» The problem
Copy every line from the records below that holds the word "picture".

** BEGIN Provided records **

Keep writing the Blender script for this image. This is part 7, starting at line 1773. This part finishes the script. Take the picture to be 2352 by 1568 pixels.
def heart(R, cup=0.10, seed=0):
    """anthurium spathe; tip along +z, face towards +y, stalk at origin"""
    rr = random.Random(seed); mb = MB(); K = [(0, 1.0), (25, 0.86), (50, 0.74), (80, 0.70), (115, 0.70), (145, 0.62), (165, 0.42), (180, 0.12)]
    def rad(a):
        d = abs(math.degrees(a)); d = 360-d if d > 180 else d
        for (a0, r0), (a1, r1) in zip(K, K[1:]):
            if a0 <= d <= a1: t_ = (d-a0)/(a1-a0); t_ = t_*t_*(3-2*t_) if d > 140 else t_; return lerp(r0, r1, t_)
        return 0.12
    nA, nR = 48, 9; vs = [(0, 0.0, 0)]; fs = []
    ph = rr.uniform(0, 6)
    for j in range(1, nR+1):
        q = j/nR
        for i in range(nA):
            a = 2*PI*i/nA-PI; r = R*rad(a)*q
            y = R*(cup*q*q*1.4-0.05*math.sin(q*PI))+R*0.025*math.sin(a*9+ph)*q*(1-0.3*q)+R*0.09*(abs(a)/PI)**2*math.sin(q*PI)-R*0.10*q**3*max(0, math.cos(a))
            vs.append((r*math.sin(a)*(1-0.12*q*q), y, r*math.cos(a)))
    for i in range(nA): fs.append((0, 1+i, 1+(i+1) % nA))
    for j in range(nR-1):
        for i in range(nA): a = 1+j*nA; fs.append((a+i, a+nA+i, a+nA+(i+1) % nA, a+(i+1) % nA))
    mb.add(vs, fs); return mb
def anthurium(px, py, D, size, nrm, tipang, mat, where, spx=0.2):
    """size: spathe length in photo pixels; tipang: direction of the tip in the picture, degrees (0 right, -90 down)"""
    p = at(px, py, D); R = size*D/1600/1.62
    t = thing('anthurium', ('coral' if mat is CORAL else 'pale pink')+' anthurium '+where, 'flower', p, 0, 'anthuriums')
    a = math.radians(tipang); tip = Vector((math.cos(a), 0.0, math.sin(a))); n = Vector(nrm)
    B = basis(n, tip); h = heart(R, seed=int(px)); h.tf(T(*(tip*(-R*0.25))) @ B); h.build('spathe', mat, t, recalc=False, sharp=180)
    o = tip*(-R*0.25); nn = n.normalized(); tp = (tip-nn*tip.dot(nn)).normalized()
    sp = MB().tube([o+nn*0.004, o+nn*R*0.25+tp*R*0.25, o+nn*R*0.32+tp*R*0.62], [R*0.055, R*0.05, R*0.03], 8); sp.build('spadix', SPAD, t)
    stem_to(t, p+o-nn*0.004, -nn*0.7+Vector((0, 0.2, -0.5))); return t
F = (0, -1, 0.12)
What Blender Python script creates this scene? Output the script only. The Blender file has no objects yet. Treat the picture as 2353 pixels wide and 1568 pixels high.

** END Provided records **

» Exercise solution
Keep writing the Blender script for this image. This is part 7, starting at line 1773. This part finishes the script. Take the picture to be 2352 by 1568 pixels.
    """size: spathe length in photo pixels; tipang: direction of the tip in the picture, degrees (0 right, -90 down)"""
What Blender Python script creates this scene? Output the script only. The Blender file has no objects yet. Treat the picture as 2353 pixels wide and 1568 pixels high.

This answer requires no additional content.